* Given task *
Pictures are not part of the copy. Retype the lines from the first one through the line that contains "clear packing tape')".
[Start Collected data]
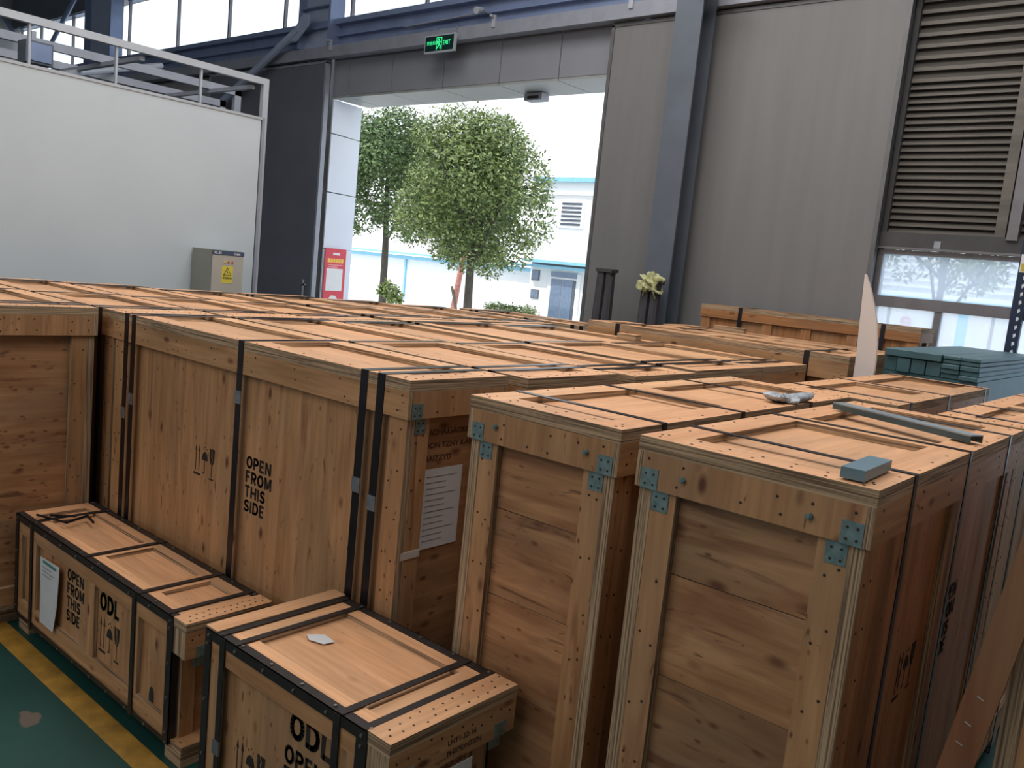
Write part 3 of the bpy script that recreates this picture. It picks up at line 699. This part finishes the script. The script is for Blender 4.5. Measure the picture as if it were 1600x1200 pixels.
# delivery note on its end, with a strip of tape lower down
pp = MB().box(2.357, 2.359, .15, .37, 1.05, 1.38).obj('paper_sheet', 'paper', C, label='white printed paper sheet')
mb = MB()
for i in range(12): mb.box(2.359, 2.3595, .17, .17+(.11 if i % 3 else .17), 1.345-i*.024, 1.349-i*.024)
mb.obj('printed_lines', 'print', pp)
MB().box(2.386, 2.389, .035, .135, 1.04, 1.07).obj('tape_strip', 'tape', C, label='strip of clear packing tape')

B = crate('tall_crate', -1.99, -1.36, 2.17, 4.17, 1.75, 'Y', 'tall crate with knotted plywood end and teal brackets, left of the two right-hand crates', 'tall crates standing end-on at the right', [.25, .83, 1.5], [.95], True, knotty=True, brackets=(0,), seals=(0, 0, 0))
A = crate('tall_crate', -1.265, -.59, 2.12, 3.94, 1.76, 'Y', 'tall crate with knotted plywood end, nearest the camera, steel bar lying on top', 'tall crates standing end-on at the right', [.31, .93, 1.56], [.93], True, knotty=True, brackets=(0,), side_mid=[.93])
stencil('stencil_lettering', A, ('OPEN', 'FROM', 'THIS', 'SIDE'), (1.05, .0332, 1.25), (1, 0, 0), (0, 0, 1), .056, .069, 'ink', xs=1.08)
symbols(A, (.60, .0332, 1.15), (1, 0, 0), (0, 0, 1), .155)
for c_, sp in ((A, [(-.0, .155, 1.655), (0, .52, 1.66)]), (B, [(0, .12, 1.655), (0, .50, 1.66)])):
    for p in sp:
        mb = MB().tube((-.012, p[1], p[2]), (.0, p[1], p[2]), .009, n=6).tube((-.016, p[1], p[2]), (-.012, p[1], p[2]), .005, n=6)
        mb.obj('bolt', 'bracket', c_, label='protruding steel bolt')
crate('tall_crate', -1.775, -1.16, 4.24, 6.2, 1.74, 'Y', 'tall crate behind the left one of the right-hand crates, before the foam strip', 'tall crates standing end-on at the right', [.22, .95, 1.85], [.95], True)
crate('tall_crate', -.93, -.60, 4.0, 5.9, 1.76, 'Y', 'narrow tall crate behind the crate that carries the steel bar', 'tall crates standing end-on at the right', [.2, .72, 1.7], [.95], True)
crate('tall_crate', -.27, .40, 2.10, 4.0, 1.76, 'Y', 'tall crate cut off at the right edge, behind the leaning wooden batten', 'tall crates standing end-on at the right', [.31, .93, 1.56], [.93], True, knotty=True)
crate('tall_crate', -7.2, -4.81, 1.40, 2.13, 1.75, 'X', 'tall crate cut off at the left edge, its dark end above the low long crate', GR, [.16, .24, 1.27, 2.14, 2.24], [1.27], True, rim=.11)
ordn = ['second', 'third', 'fourth', 'fifth']
rows = [(2.79, 3.47), (3.54, 4.14), (4.21, 5.07), (5.13, 5.86)]
for i, (a, b_) in enumerate(rows):
    crate('tall_crate', -4.69+.04*(i % 2), -2.24+.03*((i*2) % 3), a, b_, 1.745-.006*(i % 2), 'X', '%s crate of the right-hand row, counting back from the OPEN FROM THIS SIDE crate' % ordn[i], GR, ST, [1.27], i < 2)
rows2 = [(2.20, 2.78, -7.15, -4.78), (2.84, 3.44, -7.12, -4.77), (3.51, 4.12, -6.95, -4.74), (4.19, 4.88, -6.75, -4.76), (4.95, 5.58, -6.6, -4.76), (5.65, 6.22, -6.35, -4.76), (6.3, 6.9, -6.05, -4.35)]
ordn2 = ['first', 'second', 'third', 'fourth', 'fifth', 'sixth', 'seventh and last']
for i, (a, b_, x0, x1) in enumerate(rows2):
    L = x1-x0; s = [.16, .24, L*.52, L-.26, L-.16]
    crate('tall_crate', x0, x1, a, b_, 1.742-.005*(i % 3), 'X', '%s crate behind the left-edge crate in the left-hand row' % ordn2[i], GR, s, [L*.52], i < 2)
for i, (a, b_, x0, x1, lab) in enumerate(((5.96, 6.48, -4.2, -1.99, 'slightly higher long crate, front one of the three behind the packed rows'), (6.6, 7.02, -3.95, -2.05, 'slightly higher long crate, middle one of the three behind the packed rows'), (7.12, 7.55, -4.15, -2.02, 'slightly higher long crate, rear one of the three behind the packed rows'))):
    crate('long_crate', x0, x1, a, b_, 1.83-.005*i, 'X', lab, 'three higher long crates behind the rows', [.3, x1-x0-.3], [1.0], False, rim=.13)
crate('long_crate', -4.35, -2.15, 8.2, 8.62, 2.03, 'X', 'tall orange-brown battened crate standing before the grey sliding door', None, [.45, 1.87], [1.1], False, tone='red', side_mid=[.75, 1.15, 1.6], rim=.085)

# ------------------------------------------------------------------ low crates with black metal edging
def low_crate(x0, x1, y0, y1, h, label, tops, fronts, panels, cap=.09, capl=0., capt=0., sk=.08, mids=()):
    """front face local y=0; panels are the x limits between the front uprights"""
    L, W = x1-x0, y1-y0; root = empty('low_crate', (x0, y0, 0), 0, label, 'crate', 'low crates edged with black metal strip')
    F0, F1 = capl, L-cap
    for xx in (.02, L-.15): board('skid', root, xx, xx+.13, .015, W-.015, 0, sk, 'woodY')
    board('base_board', root, 0.01, L-.01, .01, W-.01, sk, sk+.02, 'woodX')
    for s in (0, 1):
        f = (lambda a, b_: (a, b_)) if s == 0 else (lambda a, b_: (W-b_, W-a))
        board('side_panel', root, F0, F1, *f(.022, .036), sk+.02, h-.035, 'woodZ')
        board('side_rail', root, F0, F1, *f(.002, .022), h-.10, h-.035, 'woodX'); board('side_rail', root, F0, F1, *f(.002, .022), sk+.02, sk+.10, 'woodX')
        for a, b_ in panels: board('side_upright', root, a, b_, *f(.002, .022), sk+.10, h-.10, 'woodZ')
    for s in (0, 1):
        f = (lambda a, b_: (a, b_)) if s == 0 else (lambda a, b_: (L-b_, L-a))
        q = (cap-.004) if s else max(capl-.004, .004)
        board('end_panel', root, *f(q+.0, q+.016), .037, W-.037, sk+.02, h-.035, 'woodY')
        board('end_rim', root, *f(.0, .03), .0, W, h-.15, h-.035, 'woodY')
        if q > .03: board('rim_packer', root, *f(.03, q), .002, W-.002, h-.15, h-.035, 'woodY')
        for yy in (.037, W-.1): board('end_upright', root, *f(max(q-.012, 0), q), yy, yy+.063, sk+.02, h-.15, 'woodZ')
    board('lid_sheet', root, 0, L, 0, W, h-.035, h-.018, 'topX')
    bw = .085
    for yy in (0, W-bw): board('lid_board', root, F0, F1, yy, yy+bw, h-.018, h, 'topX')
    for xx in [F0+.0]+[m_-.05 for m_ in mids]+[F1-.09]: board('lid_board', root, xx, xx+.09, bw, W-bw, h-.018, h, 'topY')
    board('lid_end_board', root, F1, L, 0, W, h-.018, h+.006, 'topY'); 
    if capt: board('lid_end_board', root, -.004, capt, -.002, W+.002, h+.004, h+.012, 'topY')
    # black edging: top, foot and corners
    e = .034; t = .003
    for s in (0, 1):
        yf = (-t, 0) if s == 0 else (W, W+t); yt = (-t, e) if s == 0 else (W-e, W+t)
        MB().box(F0, F1, *yf, h-e, h+t).box(F0, F1, *yt, h, h+t).obj('edge_strip', 'edging', root)
        MB().box(F0, F1, *yf, sk-.004, sk+.014).obj('edge_strip', 'edging', root)
        for a, b_ in ((F0-.003, F0+e), (F1-e-.01, F1+.003)): MB().box(a, b_, yf[0]-.001, yf[1], sk, h).obj('corner_strip', 'edging', root)
    MB().box(F1-.002, F1+t, -.004, .03, sk, h-.15).obj('corner_strip', 'edging', root)
    for xx in tops: MB().box(xx-.014, xx+.014, -t, W+t, h+t, h+2*t+.001).obj('top_strap', 'edging', root)
    for xx in fronts:
        MB().box(xx-.015, xx+.015, -2*t, -t, sk-.01, h).box(xx-.015, xx+.015, -t, W+t, sk-.01, sk-.005).box(xx-.015, xx+.015, W+t, W+2*t, sk-.01, h).obj('side_strap', 'edging', root)
    sp = []; k = int((F1-F0)/.17)
    for i in range(k+1):
        xx = F0+.02+(F1-F0-.04)*i/k; sp += [((xx, -t, h-.018), (0, -1, 0)), ((xx+.02, .014, h+t), (0, 0, 1)), ((xx, W-.014, h+t), (0, 0, 1)), ((xx, -t, sk+.004), (0, -1, 0))]
    for j in range(4): sp += [((F1-.02, -t-.001, sk+.05+j*(h-sk-.1)/3), (0, -1, 0)), ((F0+.015, -t-.001, sk+.05+j*(h-sk-.1)/3), (0, -1, 0))]
    hexes(sp, .006, .005).obj('rivets', 'rivet', root, kind='stuff')
    sp = []
    rnd = random.Random(int(x0*100))
    for i in range(12):
        yy = .03+(W-.06)*i/11; sp += [((L-.03+rnd.uniform(-.01, .01), yy, h+.006), (0, 0, 1)), ((L-.07+rnd.uniform(-.01, .01), yy+.02, h+.006), (0, 0, 1)), ((L, yy, h-.07+rnd.uniform(-.03, .03)), (1, 0, 0))]
    hexes(sp, .004).obj('nail_heads', 'nail', root, kind='stuff')
    for yy in (.05, W-.10):
        MB().box(L, L+.003, yy, yy+.055, h-.15, h-.10).box(L-.02, L-.017, yy, yy+.055, h-.20, h-.15).obj('corner_bracket', 'bracket', root, label='galvanised steel corner bracket')
    return root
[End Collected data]
* Solution to this exercise *
Write part 3 of the bpy script that recreates this picture. It picks up at line 699. This part finishes the script. The script is for Blender 4.5. Measure the picture as if it were 1600x1200 pixels.
# delivery note on its end, with a strip of tape lower down
pp = MB().box(2.357, 2.359, .15, .37, 1.05, 1.38).obj('paper_sheet', 'paper', C, label='white printed paper sheet')
mb = MB()
for i in range(12): mb.box(2.359, 2.3595, .17, .17+(.11 if i % 3 else .17), 1.345-i*.024, 1.349-i*.024)
mb.obj('printed_lines', 'print', pp)
MB().box(2.386, 2.389, .035, .135, 1.04, 1.07).obj('tape_strip', 'tape', C, label='strip of clear packing tape')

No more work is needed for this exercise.